23 It follows that the last subparagraph of Article 10(3) of the Sixth Directive precludes a Member State from requiring, in connection with inward processing arrangements, payment of default interest on VAT for the period between temporary importation and definitive importation.
24 The answer to the second part of the question must therefore be that Directive 77/388 precludes a Member State from requiring default interest to be charged on the VAT payable in the event of declaration for home use in the Community of goods which were earlier subject to inward processing arrangements for the period between temporary importation and definitive importation.



Costs
25 The costs incurred by the Italian Government and the Commission of the European Communities, which have submitted observations to the Court, are not recoverable. Since these proceedings are, for the parties to the main proceedings, a step in the proceedings pending before the national court, the decision on costs is a matter for that court.



On those grounds,
THE COURT (Third Chamber)
in answer to the question referred to it by the Corte d' Appello, Salerno, by order of 31 May 1994, hereby rules:
1. Council Directive 69/73/EEC of 4 March 1969 on the harmonization of provisions laid down by law, regulation or administrative action in respect of inward processing, as in force at the material time, allowed a Member State to provide that, in the case of release for home use in the Community of goods previously subject to inward processing arrangements, the agricultural levy payable is to bear default interest for the period between temporary importation and definitive importation.
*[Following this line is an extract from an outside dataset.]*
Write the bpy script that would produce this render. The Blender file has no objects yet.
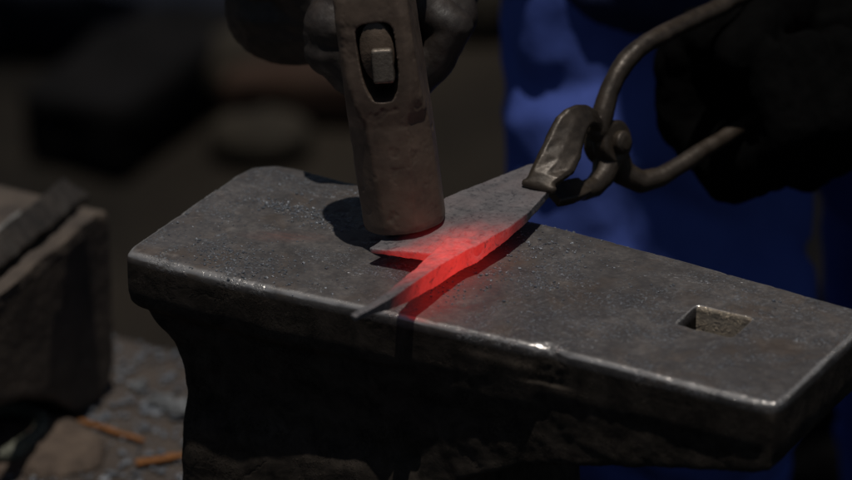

2. Directive 77/388/EEC of 17 May 1977 on the harmonization of the laws of the Member States relating to turnover taxes ° Common system of value added tax: uniform basis of assessment, precludes a Member State from requiring default interest to be charged on the VAT payable in the event of declaration for home use in the Community of goods which were earlier subject to inward processing arrangements for the period between temporary importation and definitive importation.